The week of April 23–29 has been selected to “reaffirm the county’s commitment to respect and enforce victims’ rights and address their needs during Crime Victims’ Rights Week and throughout the year,” said Camila Komarek, victim’s advocate with the County Attorney’s Office. 

“National Crime Victims Rights week brings us closer to victims of crime,” she said. This year’s theme “Survivor voices – Elevate, Engage, Effect change” they want to reach all victims and “amplify the voices of survivors and create environments where survivors have confidence that they will be heard and believed and supported.”

In 2022, the County Attorney’s office:

• Prosecuted 459 criminal cases.

• Prosecuted 1,100 traffic  cases.

• Handled 75 juvenile offender cases.

• Worked with 275 new victims.

Komarek said she made 2,842 contacts with crime victims last year. These contacts included notification and hearings, follow up information to cases, criminal justice support and advocacy, and assistance in filing compensation.

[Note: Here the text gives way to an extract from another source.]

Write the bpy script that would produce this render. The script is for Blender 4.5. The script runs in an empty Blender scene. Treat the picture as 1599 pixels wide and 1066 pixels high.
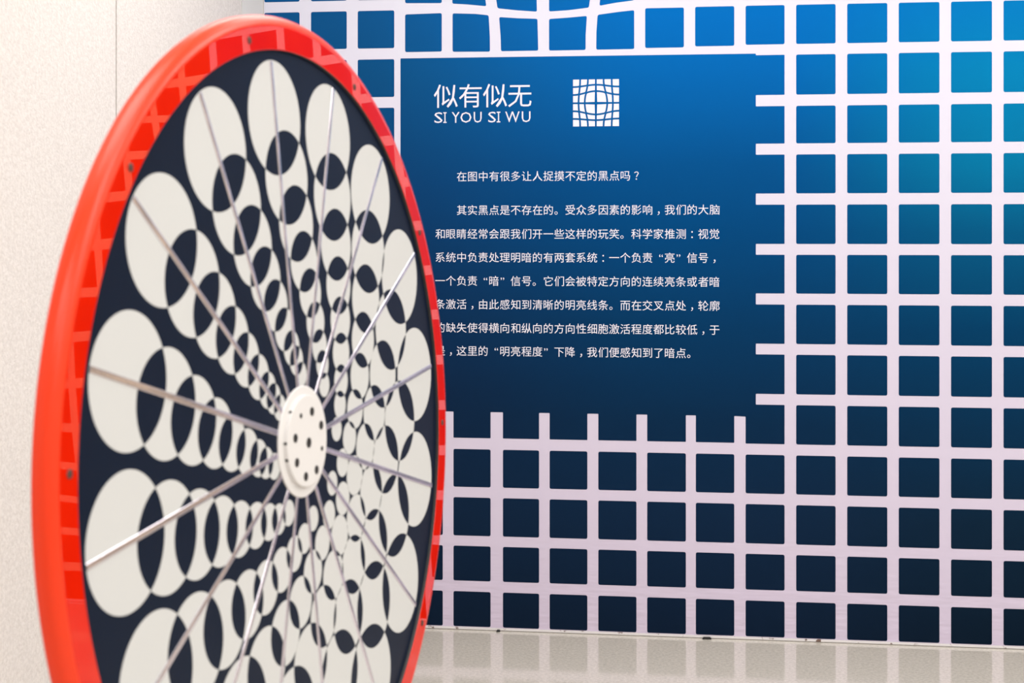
import bpy, bmesh, math, random
from mathutils import Vector, Matrix
from mathutils.geometry import delaunay_2d_cdt, tessellate_polygon
random.seed(7)
SC = bpy.context.scene
COL = SC.collection
PI = math.pi

# ------------------------------------------------------------------ camera, world, lights, exposure
cam_d = bpy.data.cameras.new('camera')
cam = bpy.data.objects.new('camera', cam_d); COL.objects.link(cam); SC.camera = cam
cam.location = (0, 0, 1.5); cam.rotation_euler = (PI/2, 0, 0)
cam_d.sensor_width = 36.0; cam_d.lens = 2220.0*36.0/1599.0
cam_d.shift_x = 0.0; cam_d.shift_y = -(533.0-363.0)/1599.0
cam_d.clip_start = 0.05
cam_d.dof.use_dof = True; cam_d.dof.focus_distance = 5.3; cam_d.dof.aperture_fstop = 8.5

w = bpy.data.worlds.new('world'); SC.world = w; w.use_nodes = True
w.node_tree.nodes['Background'].inputs[0].default_value = (1.0, 0.98, 0.96, 1)
w.node_tree.nodes['Background'].inputs[1].default_value = 0.3

PSI = 0.12587; Z0 = 5.354
CEIL = 3.3
WALLM = Matrix.Translation((0, Z0, 0)) @ Matrix.Rotation(-PSI, 4, 'Z')   # local x along the mural, -y into the room, z up

def area(name, s, t, h, sx, sy, power, colr=(1, 0.985, 0.965), tilt=0.0):
    l = bpy.data.lights.new(name, 'AREA'); l.shape = 'RECTANGLE'; l.size = sx; l.size_y = sy
    l.energy = power; l.color = colr
    o = bpy.data.objects.new(name, l); COL.objects.link(o)
    o.matrix_world = WALLM @ Matrix.Translation((s, -t, h)) @ Matrix.Rotation(tilt, 4, 'X')
    return o
for i, (s, t) in enumerate([(0.2, 1.5), (2.6, 1.5), (5.0, 1.5), (0.2, 3.9), (2.6, 3.9), (5.0, 3.9), (0.2, 6.3), (2.6, 6.3), (5.0, 6.3)]):
    area('ceiling_lamp', s, t, CEIL-0.03, 2.0, 1.0, 36)

SC.view_settings.view_transform = 'Standard'; SC.view_settings.look = 'None'
SC.view_settings.gamma = 1.0; SC.view_settings.use_curve_mapping = False
SC.view_settings.exposure = 0.0
SC.cycles.max_bounces = 8

# ------------------------------------------------------------------ helpers
def lin(c):
    return tuple(((v/255.0)/12.92 if v/255.0 <= 0.04045 else ((v/255.0+0.055)/1.055)**2.4) for v in c)

def tag(o, label=None, cat=None, group=None, kind=None):
    if label: o['label'] = label
    if cat: o['category'] = cat
    if group: o['group'] = group
    if kind: o['kind'] = kind
    return o

def mesh_obj(name, verts, faces, mats, parent=None, M=None, smooth=False, fm=None):
    me = bpy.data.meshes.new(name); me.from_pydata([tuple(v) for v in verts], [], faces); me.update()
    for m in (mats if isinstance(mats, (list, tuple)) else [mats]): me.materials.append(m)
    if fm:
        for p, k in zip(me.polygons, fm): p.material_index = k
    if smooth:
        for p in me.polygons: p.use_smooth = True
    o = bpy.data.objects.new(name, me); COL.objects.link(o)
    if parent:
        o.parent = parent; o.matrix_parent_inverse = Matrix.Identity(4)
        if M is not None: o.matrix_local = parent.matrix_basis.inverted() @ M if parent.parent is None else PARLOC(parent).inverted() @ M
    elif M is not None: o.matrix_world = M
    return o

def PARLOC(p):      # world matrix without depsgraph
    return p.matrix_basis.copy() if p.parent is None else PARLOC(p.parent) @ p.matrix_basis

def prism(poly, y0, y1):
    """closed prism of a polygon in local x,z between depths y0 (front) and y1 (back)"""
    n = len(poly)
    vs = [(x, y0, z) for x, z in poly] + [(x, y1, z) for x, z in poly]
    fs = [tuple(range(n)), tuple(range(2*n-1, n-1, -1))]
    fs += [(i, i+n, (i+1) % n + n, (i+1) % n) for i in range(n)]
    return vs, fs

def rounded(poly, r, n=3):
    out = []
    N = len(poly)
    for i in range(N):
        p0, p, p1 = Vector(poly[i-1]), Vector(poly[i]), Vector(poly[(i+1) % N])
        a = (p0-p); b = (p1-p); rr = min(r, a.length*0.45, b.length*0.45)
        a = a.normalized()*rr; b = b.normalized()*rr
        for k in range(n+1):
            t = k/n
            q = (p+a)*(1-t)**2 + p*2*t*(1-t) + (p+b)*t*t
            out.append((q.x, q.y))
    return out

def box(x0, x1, y0, y1, z0, z1):
    vs = [(x, y, z) for x in (x0, x1) for y in (y0, y1) for z in (z0, z1)]
    fs = [(0, 1, 3, 2), (4, 6, 7, 5), (0, 4, 5, 1), (2, 3, 7, 6), (0, 2, 6, 4), (1, 5, 7, 3)]
    return vs, fs

def merge(parts):
    V, F = [], []
    for vs, fs in parts:
        o = len(V); V += list(vs); F += [tuple(i+o for i in f) for f in fs]
    return V, F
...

“Compensation is a collaborative effort to have a voice, and receive the necessary services to recover from the trauma of becoming victim,” she said. “The County Attorney’s Office, along with community agencies, provide support and help guide the victim throughout the criminal justice process, whether it is immediately following the crime, during the active criminal process or even after prosecution has taken place.”

The proclamation

“The term ‘victim’ is more than just a label and has legal standing and protections that go along with it,” the proclamation reads. “Crime victims’ rights acts passed in Kansas and at the federal level guarantee victims the right to meaningfully participate in the criminal justice process. Victim service providers, advocates, law enforcement officers, attorneys, and other allied professionals help survivors find their justice by enforcing these rights.” 

These provides must also assure the right for victims to provide an impact statement ensures that their’ voices are considered in court during the sentencing and, when applicable, restitution processes. “Including and elevating the voices of survivors makes certain they are heard and seen and creates a path to forging and sustaining community trust,” Komarek said. 

“Engaging survivors creates responses and services that are credible, meaningful, and centered on individual needs,” she said. These can serve as a catalyst for implementing innovative programs or improving existing ones, and change policies or practices that prevent survivors from accessing services or pursuing justice.

“National Crime Victims’ Rights Week provides an opportunity to recommit to listening to crime survivors in every space where decisions are made that could impact them,” she said. “The Barton County Attorney’s Office is hereby dedicated to amplifying the voices of survivors and creating an environment where survivors have the confidence that they will be heard, believed, and supported.”

“Barton County reaffirms its commitment to creating a victim service and criminal justice response that assists all victims of crime during Crime Victims’ Rights Week and throughout the year; and expressing sincere gratitude and appreciation for those community members, victim service providers, and criminal justice professionals who are committed to improving the response to all victims of crime so that they may find relevant assistance, support, justice and peace,” the proclamation reads.

Barton County Commission meeting at a glance

Here is a quick look at what the Barton County Commission did Wednesday morning:

• Adopted a proclamation marking next week as National Crime Victims’ Rights Week.

The week of April 23-29 has been selected to “reaffirm the county’s commitment to respect and enforce victims’ rights and address their needs, during Crime Victims’ Rights Week and throughout the year,” said Camila Komarek, victim advocate with the Barton County Attorney’s Office.

• Approved three Facade Improvement Grant applications.

• Approved the Kansas Department of Transportation Federal Funds Exchange.

KDOT has offered to exchange the county’s annual federal fund distribution for state funds at an exchange rate of 90%, County Engineer Barry McManaman said. 

The county has the option of using the full share of federal funds in the amount of $190,617.71 on a project designed with all federal requirements and restrictions. If the exchange is accepted, the county would have the freedom to use the money on road and bridge work without following federal requirements, and receive $171,555.94.

• Approved an updated purchase price for two dump truck beds for the Road and Bridge Department.

On April 20, 2022, the commission authorized the purchase of two Bibeau beds with advanced hydraulic packages to update two 1996 Peterbilt dump trucks from FleetPride, Wichita, for a total cost of $102,511.06. With delivery imminent, the price has increased to a total cost of $115,755.68, said County Works Director Darren Williams. 

This includes painting the beds to match the existing fleet, he said. The changes will allow the county to get between eight and 10 additional years out of the trucks.